GIVEN EXERCISE »
Give the data below again exactly as written, without its pictures.

>> Begin DATA

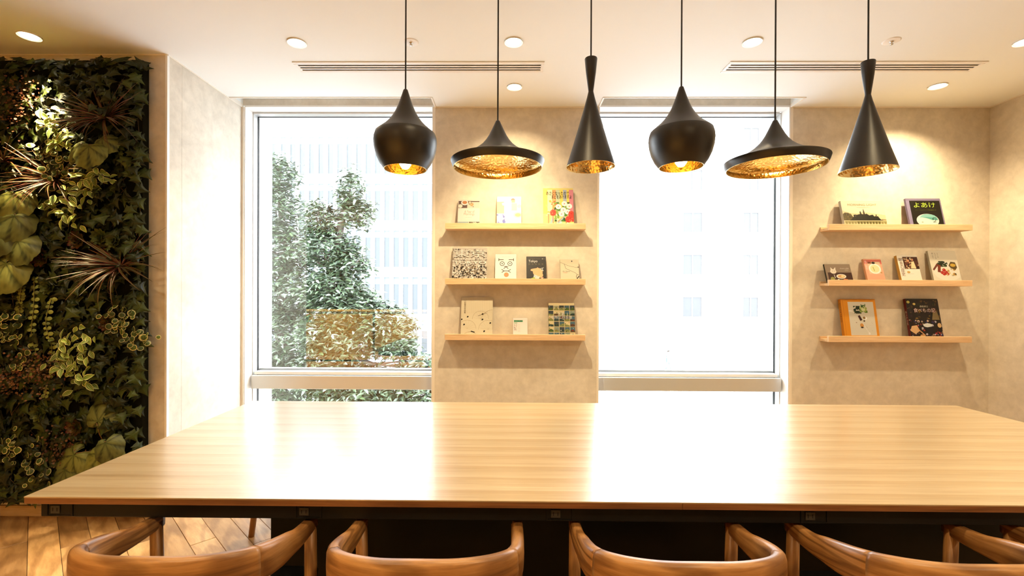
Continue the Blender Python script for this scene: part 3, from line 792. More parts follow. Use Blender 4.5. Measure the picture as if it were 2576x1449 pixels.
a.text("HIROSHIGE'S", .20, .905, .76, .945, (40, 35, 30)).text('広重', .36, .67, .60, .76, (244, 236, 222)).text('名所江戸百景', .09, .56, .90, .665, (244, 236, 222))
book('book', .295, zt[2], .189, .256, .012, (226, 208, 165), (120, 110, 80), a, 'book covered in small landscape prints, right end of the bottom pillar shelf', G1)

# right group ---------------------------------------------------------------
a = Art(.302, .20)
a.rect(0, 0, 1, 1, (232, 222, 196)).poly([(0, .30), (0, .66), (.08, .62), (.18, .56), (.35, .55), (.5, .60), (.7, .56), (1, .48), (1, .30)], (222, 208, 168)).rect(0, 0, 1, .29, (206, 196, 150)).rect(0, .27, 1, .30, (200, 188, 150))
a.poly([(0, .28), (0, .52), (.05, .58), (.13, .57), (.20, .50), (.24, .38), (.26, .28)], (104, 92, 52)).blobs(10, 0, .3, .22, .56, .02, .035, [(120, 104, 60), (86, 76, 42)], 6)
a.poly([(.14, .275), (.20, .34), (.24, .42), (.30, .44), (.34, .50), (.44, .53), (.50, .50), (.56, .54), (.62, .47), (.70, .50), (.74, .42), (.82, .44), (.86, .33), (.93, .275)], (34, 34, 18))
a.poly([(.48, .45), (.485, .62), (.50, .74), (.515, .62), (.53, .45)], (72, 58, 34)).poly([(.40, .5), (.405, .60), (.42, .64), (.435, .60), (.44, .5)], (44, 40, 22))
a.blobs(26, .18, .30, .86, .50, .015, .035, [(30, 30, 16), (46, 46, 24), (24, 24, 14)], 9)
for i in range(14):
    x = .02 + i * .07; a.poly([(x, .24), (x + .035, rnd.uniform(.01, .1)), (x + .07, .24)], (120, 112, 62) if 3 < i < 12 else (160, 150, 100))
a.poly([(.86, .29), (.9, .33), (1, .31), (1, .29)], (170, 150, 110)).text('MORNING LIGHT', .15, .84, .84, .92, (176, 160, 110)).text('PHOTOGRAPHS', .36, .765, .66, .785, (196, 182, 140))
book('book', 2.402, zt[0], .300, .208, .022, (228, 220, 196), (226, 220, 200), a, 'wide photo book with a dark island church above a lake, top right shelf', G2, lean=.050)
a = Art(.247, .215)
a.rect(0, 0, .09, 1, (160, 150, 175)).rect(0, .965, 1, 1, (150, 138, 160)).rect(.965, 0, 1, 1, (150, 138, 160)).rect(.09, 0, .965, .965, (44, 38, 26))
a.text('よあけ', .20, .72, .82, .90, (200, 225, 90)).text('ユリー・シュルヴィッツ 作 画 瀬田貞二 訳', .22, .615, .82, .645, (130, 140, 60))
a.ell(.52, .26, .32, .235, (226, 226, 214), 32).poly([(.30, .36), (.36, .44), (.46, .485), (.60, .485), (.74, .44), (.80, .36), (.66, .37), (.5, .38)], (150, 200, 190)).poly([(.36, .37), (.5, .34), (.66, .27), (.82, .27), (.80, .36), (.5, .38)], (110, 178, 165)).blobs(12, .66, .10, .82, .40, .01, .035, [(50, 70, 50), (80, 100, 80)], 14).ell(.36, .2, .03, .02, (180, 185, 160))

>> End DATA

RESULT FOR THIS TASK »
Continue the Blender Python script for this scene: part 3, from line 792. More parts follow. Use Blender 4.5. Measure the picture as if it were 2576x1449 pixels.
a.text("HIROSHIGE'S", .20, .905, .76, .945, (40, 35, 30)).text('広重', .36, .67, .60, .76, (244, 236, 222)).text('名所江戸百景', .09, .56, .90, .665, (244, 236, 222))
book('book', .295, zt[2], .189, .256, .012, (226, 208, 165), (120, 110, 80), a, 'book covered in small landscape prints, right end of the bottom pillar shelf', G1)

# right group ---------------------------------------------------------------
a = Art(.302, .20)
a.rect(0, 0, 1, 1, (232, 222, 196)).poly([(0, .30), (0, .66), (.08, .62), (.18, .56), (.35, .55), (.5, .60), (.7, .56), (1, .48), (1, .30)], (222, 208, 168)).rect(0, 0, 1, .29, (206, 196, 150)).rect(0, .27, 1, .30, (200, 188, 150))
a.poly([(0, .28), (0, .52), (.05, .58), (.13, .57), (.20, .50), (.24, .38), (.26, .28)], (104, 92, 52)).blobs(10, 0, .3, .22, .56, .02, .035, [(120, 104, 60), (86, 76, 42)], 6)
a.poly([(.14, .275), (.20, .34), (.24, .42), (.30, .44), (.34, .50), (.44, .53), (.50, .50), (.56, .54), (.62, .47), (.70, .50), (.74, .42), (.82, .44), (.86, .33), (.93, .275)], (34, 34, 18))
a.poly([(.48, .45), (.485, .62), (.50, .74), (.515, .62), (.53, .45)], (72, 58, 34)).poly([(.40, .5), (.405, .60), (.42, .64), (.435, .60), (.44, .5)], (44, 40, 22))
a.blobs(26, .18, .30, .86, .50, .015, .035, [(30, 30, 16), (46, 46, 24), (24, 24, 14)], 9)
for i in range(14):
    x = .02 + i * .07; a.poly([(x, .24), (x + .035, rnd.uniform(.01, .1)), (x + .07, .24)], (120, 112, 62) if 3 < i < 12 else (160, 150, 100))
a.poly([(.86, .29), (.9, .33), (1, .31), (1, .29)], (170, 150, 110)).text('MORNING LIGHT', .15, .84, .84, .92, (176, 160, 110)).text('PHOTOGRAPHS', .36, .765, .66, .785, (196, 182, 140))
book('book', 2.402, zt[0], .300, .208, .022, (228, 220, 196), (226, 220, 200), a, 'wide photo book with a dark island church above a lake, top right shelf', G2, lean=.050)
a = Art(.247, .215)
a.rect(0, 0, .09, 1, (160, 150, 175)).rect(0, .965, 1, 1, (150, 138, 160)).rect(.965, 0, 1, 1, (150, 138, 160)).rect(.09, 0, .965, .965, (44, 38, 26))
a.text('よあけ', .20, .72, .82, .90, (200, 225, 90)).text('ユリー・シュルヴィッツ 作 画 瀬田貞二 訳', .22, .615, .82, .645, (130, 140, 60))
a.ell(.52, .26, .32, .235, (226, 226, 214), 32).poly([(.30, .36), (.36, .44), (.46, .485), (.60, .485), (.74, .44), (.80, .36), (.66, .37), (.5, .38)], (150, 200, 190)).poly([(.36, .37), (.5, .34), (.66, .27), (.82, .27), (.80, .36), (.5, .38)], (110, 178, 165)).blobs(12, .66, .10, .82, .40, .01, .035, [(50, 70, 50), (80, 100, 80)], 14).ell(.36, .2, .03, .02, (180, 185, 160))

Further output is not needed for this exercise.